** What the exercise asks **
Give the data again exactly, from its opening line through the line in which "scn.camera = cam" appears.

((

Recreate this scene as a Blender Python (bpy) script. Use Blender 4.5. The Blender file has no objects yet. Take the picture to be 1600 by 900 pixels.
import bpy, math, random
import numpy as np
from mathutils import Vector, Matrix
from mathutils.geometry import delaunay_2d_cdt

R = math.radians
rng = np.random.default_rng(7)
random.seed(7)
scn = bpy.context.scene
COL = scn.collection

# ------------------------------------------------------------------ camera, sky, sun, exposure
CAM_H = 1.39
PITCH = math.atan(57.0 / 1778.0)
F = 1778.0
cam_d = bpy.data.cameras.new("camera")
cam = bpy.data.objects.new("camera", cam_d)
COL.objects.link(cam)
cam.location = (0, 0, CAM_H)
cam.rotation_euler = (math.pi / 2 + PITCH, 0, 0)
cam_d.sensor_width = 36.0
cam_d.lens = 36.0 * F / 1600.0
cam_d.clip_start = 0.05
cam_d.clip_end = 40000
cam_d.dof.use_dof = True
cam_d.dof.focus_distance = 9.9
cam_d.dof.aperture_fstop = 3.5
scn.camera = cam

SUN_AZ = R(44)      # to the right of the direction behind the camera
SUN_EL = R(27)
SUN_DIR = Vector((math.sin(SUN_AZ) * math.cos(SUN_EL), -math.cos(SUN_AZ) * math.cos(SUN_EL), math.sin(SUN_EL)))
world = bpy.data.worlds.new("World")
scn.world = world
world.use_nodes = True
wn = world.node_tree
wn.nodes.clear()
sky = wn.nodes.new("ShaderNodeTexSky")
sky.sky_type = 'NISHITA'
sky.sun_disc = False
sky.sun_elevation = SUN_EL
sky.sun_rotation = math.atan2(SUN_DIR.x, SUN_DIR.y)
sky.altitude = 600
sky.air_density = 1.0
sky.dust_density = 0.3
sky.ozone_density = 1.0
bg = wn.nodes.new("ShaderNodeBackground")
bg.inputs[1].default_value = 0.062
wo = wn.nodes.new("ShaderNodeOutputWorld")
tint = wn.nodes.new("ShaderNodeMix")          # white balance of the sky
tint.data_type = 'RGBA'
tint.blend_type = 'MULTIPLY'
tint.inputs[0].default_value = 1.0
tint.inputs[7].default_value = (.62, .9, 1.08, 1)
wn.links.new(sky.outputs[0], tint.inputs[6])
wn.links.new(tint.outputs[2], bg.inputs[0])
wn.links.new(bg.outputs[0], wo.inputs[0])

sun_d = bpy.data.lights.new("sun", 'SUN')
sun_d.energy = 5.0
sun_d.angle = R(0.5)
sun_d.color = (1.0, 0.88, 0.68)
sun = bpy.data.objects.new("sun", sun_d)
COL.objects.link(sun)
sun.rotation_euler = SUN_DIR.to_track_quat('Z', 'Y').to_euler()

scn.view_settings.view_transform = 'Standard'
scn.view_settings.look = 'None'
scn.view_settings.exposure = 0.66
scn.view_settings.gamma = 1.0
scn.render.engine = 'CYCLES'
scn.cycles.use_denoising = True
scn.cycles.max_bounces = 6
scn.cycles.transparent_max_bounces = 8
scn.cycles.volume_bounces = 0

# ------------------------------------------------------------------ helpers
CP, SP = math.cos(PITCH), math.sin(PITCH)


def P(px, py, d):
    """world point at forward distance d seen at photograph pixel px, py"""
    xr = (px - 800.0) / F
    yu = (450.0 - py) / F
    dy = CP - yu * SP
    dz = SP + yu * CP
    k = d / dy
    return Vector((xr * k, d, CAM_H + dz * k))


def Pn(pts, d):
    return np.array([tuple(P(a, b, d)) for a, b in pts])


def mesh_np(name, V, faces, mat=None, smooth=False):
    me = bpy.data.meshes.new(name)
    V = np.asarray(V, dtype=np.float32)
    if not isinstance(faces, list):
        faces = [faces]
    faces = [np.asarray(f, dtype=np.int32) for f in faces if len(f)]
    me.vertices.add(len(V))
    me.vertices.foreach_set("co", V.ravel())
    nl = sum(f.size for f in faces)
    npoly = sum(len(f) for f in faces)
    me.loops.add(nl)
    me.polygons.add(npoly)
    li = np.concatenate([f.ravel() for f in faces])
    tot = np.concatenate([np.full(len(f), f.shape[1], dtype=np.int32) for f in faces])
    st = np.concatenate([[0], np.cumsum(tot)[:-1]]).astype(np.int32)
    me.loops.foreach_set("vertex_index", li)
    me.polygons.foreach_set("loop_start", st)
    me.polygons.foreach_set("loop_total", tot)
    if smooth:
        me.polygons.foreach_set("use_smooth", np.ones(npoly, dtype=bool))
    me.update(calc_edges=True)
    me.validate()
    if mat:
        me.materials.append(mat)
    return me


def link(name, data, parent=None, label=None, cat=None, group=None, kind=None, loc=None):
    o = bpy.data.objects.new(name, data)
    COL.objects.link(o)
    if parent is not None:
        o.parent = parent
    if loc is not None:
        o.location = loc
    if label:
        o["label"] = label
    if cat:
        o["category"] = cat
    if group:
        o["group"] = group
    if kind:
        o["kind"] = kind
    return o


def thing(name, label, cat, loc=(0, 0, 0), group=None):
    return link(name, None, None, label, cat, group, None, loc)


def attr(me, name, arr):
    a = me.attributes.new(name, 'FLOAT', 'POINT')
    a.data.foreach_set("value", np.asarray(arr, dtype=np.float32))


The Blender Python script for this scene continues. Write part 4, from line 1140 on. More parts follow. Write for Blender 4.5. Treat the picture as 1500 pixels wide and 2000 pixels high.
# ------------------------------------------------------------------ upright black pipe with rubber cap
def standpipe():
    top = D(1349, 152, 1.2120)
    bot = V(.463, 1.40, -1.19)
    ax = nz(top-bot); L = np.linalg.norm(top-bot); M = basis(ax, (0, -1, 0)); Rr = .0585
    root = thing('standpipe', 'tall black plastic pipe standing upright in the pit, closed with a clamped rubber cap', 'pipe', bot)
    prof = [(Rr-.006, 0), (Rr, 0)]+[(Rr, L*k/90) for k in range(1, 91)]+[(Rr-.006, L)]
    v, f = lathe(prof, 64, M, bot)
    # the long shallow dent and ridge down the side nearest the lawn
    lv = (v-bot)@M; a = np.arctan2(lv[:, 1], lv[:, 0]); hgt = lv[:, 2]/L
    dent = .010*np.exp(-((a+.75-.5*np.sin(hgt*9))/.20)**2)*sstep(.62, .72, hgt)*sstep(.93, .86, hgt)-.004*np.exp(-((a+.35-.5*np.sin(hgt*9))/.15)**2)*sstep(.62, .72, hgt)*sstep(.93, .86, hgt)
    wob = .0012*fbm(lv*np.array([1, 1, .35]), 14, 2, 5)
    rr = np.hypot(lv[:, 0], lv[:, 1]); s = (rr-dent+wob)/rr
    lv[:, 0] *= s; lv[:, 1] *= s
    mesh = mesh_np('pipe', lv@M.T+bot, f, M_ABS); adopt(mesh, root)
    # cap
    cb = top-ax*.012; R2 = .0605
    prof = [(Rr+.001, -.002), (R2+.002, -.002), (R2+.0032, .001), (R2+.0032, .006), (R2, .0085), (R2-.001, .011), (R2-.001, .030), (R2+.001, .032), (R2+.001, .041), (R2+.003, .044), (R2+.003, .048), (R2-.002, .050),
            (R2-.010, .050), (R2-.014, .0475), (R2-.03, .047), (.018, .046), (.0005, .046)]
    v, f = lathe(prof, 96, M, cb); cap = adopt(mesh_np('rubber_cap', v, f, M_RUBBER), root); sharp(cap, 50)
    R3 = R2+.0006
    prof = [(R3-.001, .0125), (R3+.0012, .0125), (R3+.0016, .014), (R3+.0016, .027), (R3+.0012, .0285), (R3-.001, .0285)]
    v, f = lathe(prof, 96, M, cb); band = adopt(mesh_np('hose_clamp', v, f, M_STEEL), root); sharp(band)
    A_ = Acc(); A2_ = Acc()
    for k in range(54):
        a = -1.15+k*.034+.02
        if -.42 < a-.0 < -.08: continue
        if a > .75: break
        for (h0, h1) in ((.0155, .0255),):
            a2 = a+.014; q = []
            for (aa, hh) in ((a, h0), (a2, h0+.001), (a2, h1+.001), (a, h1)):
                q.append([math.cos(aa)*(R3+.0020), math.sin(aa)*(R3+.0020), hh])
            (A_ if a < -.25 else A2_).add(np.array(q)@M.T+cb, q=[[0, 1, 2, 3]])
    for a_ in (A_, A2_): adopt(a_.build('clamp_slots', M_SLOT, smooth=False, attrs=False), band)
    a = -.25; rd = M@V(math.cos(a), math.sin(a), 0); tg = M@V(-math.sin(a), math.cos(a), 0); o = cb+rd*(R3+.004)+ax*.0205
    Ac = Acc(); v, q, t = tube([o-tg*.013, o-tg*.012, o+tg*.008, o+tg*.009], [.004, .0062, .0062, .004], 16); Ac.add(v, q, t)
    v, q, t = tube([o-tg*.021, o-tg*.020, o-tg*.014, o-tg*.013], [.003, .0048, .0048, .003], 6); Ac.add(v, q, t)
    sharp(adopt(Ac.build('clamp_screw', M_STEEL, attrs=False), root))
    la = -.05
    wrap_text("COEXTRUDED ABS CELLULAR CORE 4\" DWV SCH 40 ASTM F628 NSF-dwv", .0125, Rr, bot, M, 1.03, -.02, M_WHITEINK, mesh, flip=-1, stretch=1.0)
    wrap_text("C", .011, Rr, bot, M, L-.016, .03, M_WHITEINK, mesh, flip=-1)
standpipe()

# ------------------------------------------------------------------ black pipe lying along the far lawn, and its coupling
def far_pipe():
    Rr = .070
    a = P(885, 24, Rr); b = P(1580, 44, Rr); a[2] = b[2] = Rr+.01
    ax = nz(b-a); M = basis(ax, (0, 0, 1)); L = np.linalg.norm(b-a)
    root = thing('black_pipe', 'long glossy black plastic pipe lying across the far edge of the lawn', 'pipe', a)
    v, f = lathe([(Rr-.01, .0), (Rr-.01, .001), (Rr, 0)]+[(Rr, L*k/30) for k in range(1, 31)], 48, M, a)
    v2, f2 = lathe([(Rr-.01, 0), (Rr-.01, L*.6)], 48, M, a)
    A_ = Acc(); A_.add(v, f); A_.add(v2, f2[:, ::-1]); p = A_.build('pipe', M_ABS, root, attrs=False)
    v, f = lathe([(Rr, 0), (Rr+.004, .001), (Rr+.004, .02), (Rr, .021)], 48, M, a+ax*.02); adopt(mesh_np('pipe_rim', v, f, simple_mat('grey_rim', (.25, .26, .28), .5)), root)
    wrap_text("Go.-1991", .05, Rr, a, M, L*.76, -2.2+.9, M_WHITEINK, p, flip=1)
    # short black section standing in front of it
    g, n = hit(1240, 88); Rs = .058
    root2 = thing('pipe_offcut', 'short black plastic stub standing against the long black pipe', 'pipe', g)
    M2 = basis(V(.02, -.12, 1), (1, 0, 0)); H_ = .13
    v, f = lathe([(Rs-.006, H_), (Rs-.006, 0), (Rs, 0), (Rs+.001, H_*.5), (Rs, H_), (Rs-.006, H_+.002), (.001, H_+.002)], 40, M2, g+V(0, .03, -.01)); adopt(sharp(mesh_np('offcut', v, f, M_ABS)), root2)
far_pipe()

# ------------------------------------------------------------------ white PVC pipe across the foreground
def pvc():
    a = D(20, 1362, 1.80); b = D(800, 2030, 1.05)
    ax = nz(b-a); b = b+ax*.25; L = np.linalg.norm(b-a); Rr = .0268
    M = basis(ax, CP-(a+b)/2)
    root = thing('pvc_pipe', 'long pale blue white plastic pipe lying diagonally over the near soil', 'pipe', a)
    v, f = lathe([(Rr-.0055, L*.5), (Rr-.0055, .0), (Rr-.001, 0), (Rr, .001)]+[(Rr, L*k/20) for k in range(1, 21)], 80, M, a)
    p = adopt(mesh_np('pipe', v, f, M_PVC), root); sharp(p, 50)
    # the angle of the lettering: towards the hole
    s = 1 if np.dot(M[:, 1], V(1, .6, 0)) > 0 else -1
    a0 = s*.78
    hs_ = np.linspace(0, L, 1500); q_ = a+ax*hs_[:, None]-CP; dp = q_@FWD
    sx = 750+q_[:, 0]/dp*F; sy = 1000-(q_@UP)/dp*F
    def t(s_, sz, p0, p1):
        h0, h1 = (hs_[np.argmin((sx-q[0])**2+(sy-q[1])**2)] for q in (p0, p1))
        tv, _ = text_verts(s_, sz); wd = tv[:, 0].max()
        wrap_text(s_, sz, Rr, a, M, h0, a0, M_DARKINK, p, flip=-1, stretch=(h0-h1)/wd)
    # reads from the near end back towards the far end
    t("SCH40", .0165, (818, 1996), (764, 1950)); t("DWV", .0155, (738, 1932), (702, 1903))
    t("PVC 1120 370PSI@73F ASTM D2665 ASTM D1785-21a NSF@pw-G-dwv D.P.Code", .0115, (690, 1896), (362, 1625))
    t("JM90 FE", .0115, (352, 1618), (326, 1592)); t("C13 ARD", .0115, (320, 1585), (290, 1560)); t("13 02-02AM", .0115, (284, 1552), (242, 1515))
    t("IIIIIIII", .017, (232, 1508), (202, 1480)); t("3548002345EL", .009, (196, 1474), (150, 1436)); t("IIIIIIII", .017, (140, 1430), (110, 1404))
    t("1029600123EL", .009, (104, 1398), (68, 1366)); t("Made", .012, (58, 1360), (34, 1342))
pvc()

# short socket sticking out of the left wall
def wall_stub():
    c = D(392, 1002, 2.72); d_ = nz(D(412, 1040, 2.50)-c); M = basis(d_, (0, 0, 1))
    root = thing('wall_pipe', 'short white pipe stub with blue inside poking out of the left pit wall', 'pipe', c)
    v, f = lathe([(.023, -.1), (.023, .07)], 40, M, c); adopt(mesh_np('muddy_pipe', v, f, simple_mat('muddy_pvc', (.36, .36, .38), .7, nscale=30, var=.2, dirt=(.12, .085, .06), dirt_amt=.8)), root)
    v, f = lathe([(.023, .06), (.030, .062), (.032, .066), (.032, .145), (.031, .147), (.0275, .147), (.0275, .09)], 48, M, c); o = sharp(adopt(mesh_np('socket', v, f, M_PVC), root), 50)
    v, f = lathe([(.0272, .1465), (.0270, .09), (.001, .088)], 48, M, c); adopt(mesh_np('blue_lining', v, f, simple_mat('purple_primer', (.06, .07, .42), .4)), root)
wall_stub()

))

** Answer to the task **
Recreate this scene as a Blender Python (bpy) script. Use Blender 4.5. The Blender file has no objects yet. Take the picture to be 1600 by 900 pixels.
import bpy, math, random
import numpy as np
from mathutils import Vector, Matrix
from mathutils.geometry import delaunay_2d_cdt

R = math.radians
rng = np.random.default_rng(7)
random.seed(7)
scn = bpy.context.scene
COL = scn.collection

# ------------------------------------------------------------------ camera, sky, sun, exposure
CAM_H = 1.39
PITCH = math.atan(57.0 / 1778.0)
F = 1778.0
cam_d = bpy.data.cameras.new("camera")
cam = bpy.data.objects.new("camera", cam_d)
COL.objects.link(cam)
cam.location = (0, 0, CAM_H)
cam.rotation_euler = (math.pi / 2 + PITCH, 0, 0)
cam_d.sensor_width = 36.0
cam_d.lens = 36.0 * F / 1600.0
cam_d.clip_start = 0.05
cam_d.clip_end = 40000
cam_d.dof.use_dof = True
cam_d.dof.focus_distance = 9.9
cam_d.dof.aperture_fstop = 3.5
scn.camera = cam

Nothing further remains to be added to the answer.